Le 30 avril dernier, la Cour d’appel de Paris a rejeté le recours qui avait été déposé par des actionnaires minoritaires (le fonds CIAM et 26 autres actionnaires regroupés au sein de l’ADAM) contre la décision de l’AMF autorisant l’offre publique amicale sur les titres du Club Méditerranée par Axa Private Equity et le conglomérat chinois Fosun.
S’ils n’ont pas obtenu gain de cause en l’espèce, leur démarche s’inscrit néanmoins dans le droit fil de la pression croissante qui est exercée par les actionnaires minoritaires des sociétés cotées en France depuis quelques années, et notamment dans le cadre d’OPA.
Or, la montée de cet activisme s’accompagne de risques non-négligeables pour l’issue des OPA, risques que tout investisseur potentiel devra nécessairement prendre en compte, quitte à finalement choisir de, peut-être, se détourner de la place de Paris :
- En premier lieu, et quelle qu’en soit l’issue, un tel recours retarde inévitablement le processus d’OPA. Initialement prévue le 30 août 2013, la clôture de l’offre sur les titres du Club Méditerranée interviendra finalement le 23 mai 2014, soit avec 11 mois de retard.
- Ensuite, ces actions judiciaires augmentent le risque d’échec de l’offre publique, y compris lorsque celle-ci est amicale. L’année dernière, les actionnaires minoritaires de Theolia, regroupés au sein de l’ADAM, ont déposé une plainte au pénal et exposé leurs griefs dans une lettre à l’AMF contre l’offre d’achat lancée par la banque australienne Macquarie. Si l’issue de la plainte est encore indéterminée, ces revendications ont bien été entendues par les autres minoritaires, l’offre ayant finalement échoué faute d’un nombre suffisant d’actions apportées.
- De façon similaire, même si les actionnaires minoritaires du Club Med ont été déboutés par la Cour d’appel de Paris, il n’est pas inconcevable qu’Axa Private Equity et Fosun subissent le même revers que Macquarie ; l’issue de l’offre reste aujourd’hui d’autant plus incertaine que l’assemblée générale annuelle du Club Med vient de se tenir dans un climat houleux, où certains minoritaires ont notamment réclamé la revalorisation du prix de l’offre. Les initiateurs, quant à eux, s’y opposent farouchement.

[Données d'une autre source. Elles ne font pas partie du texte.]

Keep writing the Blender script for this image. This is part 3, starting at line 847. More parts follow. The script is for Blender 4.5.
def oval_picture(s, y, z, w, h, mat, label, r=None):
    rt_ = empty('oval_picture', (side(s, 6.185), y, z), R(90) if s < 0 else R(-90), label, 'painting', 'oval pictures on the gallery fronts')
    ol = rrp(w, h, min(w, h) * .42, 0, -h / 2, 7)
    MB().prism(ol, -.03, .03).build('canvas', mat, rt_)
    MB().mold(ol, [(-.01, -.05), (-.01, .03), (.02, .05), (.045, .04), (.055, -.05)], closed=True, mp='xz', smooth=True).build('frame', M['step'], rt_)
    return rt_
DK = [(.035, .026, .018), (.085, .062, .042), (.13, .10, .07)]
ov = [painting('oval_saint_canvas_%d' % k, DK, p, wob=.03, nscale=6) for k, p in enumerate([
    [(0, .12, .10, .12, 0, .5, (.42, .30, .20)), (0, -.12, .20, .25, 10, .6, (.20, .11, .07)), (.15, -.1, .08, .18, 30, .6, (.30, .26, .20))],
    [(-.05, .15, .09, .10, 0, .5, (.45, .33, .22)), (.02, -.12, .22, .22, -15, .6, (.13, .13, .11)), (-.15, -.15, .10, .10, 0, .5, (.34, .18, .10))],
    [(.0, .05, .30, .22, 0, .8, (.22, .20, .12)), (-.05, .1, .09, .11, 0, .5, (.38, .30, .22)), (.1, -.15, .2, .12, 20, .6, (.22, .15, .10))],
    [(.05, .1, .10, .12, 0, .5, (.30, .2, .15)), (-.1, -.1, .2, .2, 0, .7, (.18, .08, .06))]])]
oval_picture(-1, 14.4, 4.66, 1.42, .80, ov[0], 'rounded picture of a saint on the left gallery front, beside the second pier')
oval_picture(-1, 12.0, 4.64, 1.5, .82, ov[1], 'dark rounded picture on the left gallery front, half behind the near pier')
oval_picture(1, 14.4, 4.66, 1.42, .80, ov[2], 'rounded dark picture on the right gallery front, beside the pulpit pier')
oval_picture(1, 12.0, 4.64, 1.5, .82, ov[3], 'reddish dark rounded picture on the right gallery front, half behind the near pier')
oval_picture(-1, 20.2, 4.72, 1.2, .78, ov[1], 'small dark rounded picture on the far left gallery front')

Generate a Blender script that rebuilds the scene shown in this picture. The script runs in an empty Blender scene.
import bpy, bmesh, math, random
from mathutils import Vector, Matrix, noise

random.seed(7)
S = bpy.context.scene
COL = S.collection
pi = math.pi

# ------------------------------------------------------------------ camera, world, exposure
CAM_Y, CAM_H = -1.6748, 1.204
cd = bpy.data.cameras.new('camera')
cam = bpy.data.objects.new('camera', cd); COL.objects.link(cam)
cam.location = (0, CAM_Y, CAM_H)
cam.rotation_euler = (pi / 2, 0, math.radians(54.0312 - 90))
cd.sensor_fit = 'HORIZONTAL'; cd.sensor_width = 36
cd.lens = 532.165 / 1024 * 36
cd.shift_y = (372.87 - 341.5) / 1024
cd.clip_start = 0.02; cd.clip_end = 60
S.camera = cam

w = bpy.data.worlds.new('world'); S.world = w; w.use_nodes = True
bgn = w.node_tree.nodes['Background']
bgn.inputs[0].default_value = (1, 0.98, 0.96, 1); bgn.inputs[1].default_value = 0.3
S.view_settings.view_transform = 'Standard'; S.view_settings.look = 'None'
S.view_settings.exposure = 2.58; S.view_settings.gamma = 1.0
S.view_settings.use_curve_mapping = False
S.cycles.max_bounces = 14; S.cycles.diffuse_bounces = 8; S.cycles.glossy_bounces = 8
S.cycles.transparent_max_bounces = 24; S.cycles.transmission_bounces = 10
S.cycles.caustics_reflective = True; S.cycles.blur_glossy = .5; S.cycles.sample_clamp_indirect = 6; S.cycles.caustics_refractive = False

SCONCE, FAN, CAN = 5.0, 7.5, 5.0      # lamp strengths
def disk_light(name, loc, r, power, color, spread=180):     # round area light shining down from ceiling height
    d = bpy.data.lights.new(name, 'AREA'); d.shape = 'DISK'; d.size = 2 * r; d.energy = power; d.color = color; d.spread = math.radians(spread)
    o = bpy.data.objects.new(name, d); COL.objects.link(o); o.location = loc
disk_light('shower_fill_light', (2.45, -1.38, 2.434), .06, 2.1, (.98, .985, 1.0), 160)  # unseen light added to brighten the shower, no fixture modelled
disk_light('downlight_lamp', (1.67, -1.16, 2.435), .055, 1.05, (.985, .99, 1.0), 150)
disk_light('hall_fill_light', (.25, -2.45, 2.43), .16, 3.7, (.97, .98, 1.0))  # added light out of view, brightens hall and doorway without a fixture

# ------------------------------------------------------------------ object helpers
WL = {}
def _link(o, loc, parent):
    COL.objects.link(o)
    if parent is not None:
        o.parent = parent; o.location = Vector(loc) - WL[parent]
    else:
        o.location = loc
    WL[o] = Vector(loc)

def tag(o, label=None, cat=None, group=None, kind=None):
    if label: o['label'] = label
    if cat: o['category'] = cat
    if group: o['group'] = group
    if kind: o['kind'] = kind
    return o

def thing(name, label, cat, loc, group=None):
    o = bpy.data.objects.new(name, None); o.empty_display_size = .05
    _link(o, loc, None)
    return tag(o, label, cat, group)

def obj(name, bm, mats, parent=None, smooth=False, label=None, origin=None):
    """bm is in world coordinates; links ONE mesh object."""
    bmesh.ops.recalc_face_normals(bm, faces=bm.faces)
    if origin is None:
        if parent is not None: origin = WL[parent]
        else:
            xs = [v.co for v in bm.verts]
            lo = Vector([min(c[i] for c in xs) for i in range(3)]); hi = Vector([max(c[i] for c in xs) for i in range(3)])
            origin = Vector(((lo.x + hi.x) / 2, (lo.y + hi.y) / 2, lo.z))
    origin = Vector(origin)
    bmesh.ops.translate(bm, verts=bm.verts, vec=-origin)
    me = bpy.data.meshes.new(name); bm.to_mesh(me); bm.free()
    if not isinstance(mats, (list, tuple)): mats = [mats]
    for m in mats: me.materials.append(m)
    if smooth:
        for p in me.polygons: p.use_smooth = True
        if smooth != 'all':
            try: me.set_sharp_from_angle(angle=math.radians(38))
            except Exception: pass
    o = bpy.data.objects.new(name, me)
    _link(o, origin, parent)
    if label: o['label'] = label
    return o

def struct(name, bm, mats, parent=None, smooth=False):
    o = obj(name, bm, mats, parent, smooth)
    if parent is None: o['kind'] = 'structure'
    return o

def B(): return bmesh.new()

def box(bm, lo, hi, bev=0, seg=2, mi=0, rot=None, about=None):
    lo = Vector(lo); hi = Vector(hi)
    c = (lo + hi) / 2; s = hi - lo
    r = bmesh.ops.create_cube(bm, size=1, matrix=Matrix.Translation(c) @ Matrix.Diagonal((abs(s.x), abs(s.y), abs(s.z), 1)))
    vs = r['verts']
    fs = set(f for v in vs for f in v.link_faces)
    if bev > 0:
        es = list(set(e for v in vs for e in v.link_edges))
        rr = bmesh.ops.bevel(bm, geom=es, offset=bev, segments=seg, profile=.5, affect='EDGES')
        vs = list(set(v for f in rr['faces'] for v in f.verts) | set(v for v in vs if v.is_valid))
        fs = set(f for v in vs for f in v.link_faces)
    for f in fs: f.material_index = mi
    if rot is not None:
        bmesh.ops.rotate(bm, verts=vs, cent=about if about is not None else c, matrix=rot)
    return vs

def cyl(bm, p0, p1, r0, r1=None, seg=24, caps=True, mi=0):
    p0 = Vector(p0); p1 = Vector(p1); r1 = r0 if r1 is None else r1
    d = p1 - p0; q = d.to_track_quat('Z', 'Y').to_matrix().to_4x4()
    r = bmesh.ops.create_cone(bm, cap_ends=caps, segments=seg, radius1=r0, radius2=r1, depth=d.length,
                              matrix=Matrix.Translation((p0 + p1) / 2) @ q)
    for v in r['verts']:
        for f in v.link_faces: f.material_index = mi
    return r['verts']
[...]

Il est difficile de déterminer la position du législateur français face à l’activisme des minoritaires. D’un côté, ceux-ci ont à leur disposition un arsenal législatif qui a été considérablement développé au cours des dernières années pour leur permettre de mieux faire entendre leur voix et de participer à la vie de la société (dispositif anti-rumeurs, système du record date, augmentation des moyens de participation aux assemblées générales, etc.). En revanche, la loi Florange du 29 mars 2014 vient d’abolir le principe d’autorisation préalable par l’assemblée générale (incluant nécessairement les actionnaires minoritaires) pour redonner aux dirigeants le pouvoir de décider la mise en œuvre de défenses anti-OPA1
Il conviendra donc d’observer l’issue de l’offre Club Med ainsi que les prochaines offres déposées – on attend notamment le dépôt sous peu d’une offre publique par Italcimenti sur sa filiale Ciments Français – pour voir si les minoritaires français entendent continuer à utiliser cette nouvelle tribune qui, avec la montée en parallèle du patriotisme économique, leur semble aujourd’hui grande ouverte. Espérons que celle-ci ne servira pas également de porte de sortie aux investisseurs étrangers, qui pourraient alors préférer se reporter sur des places de marchés moins mouvementées.
1 Article L.233-32 du Code de commerce.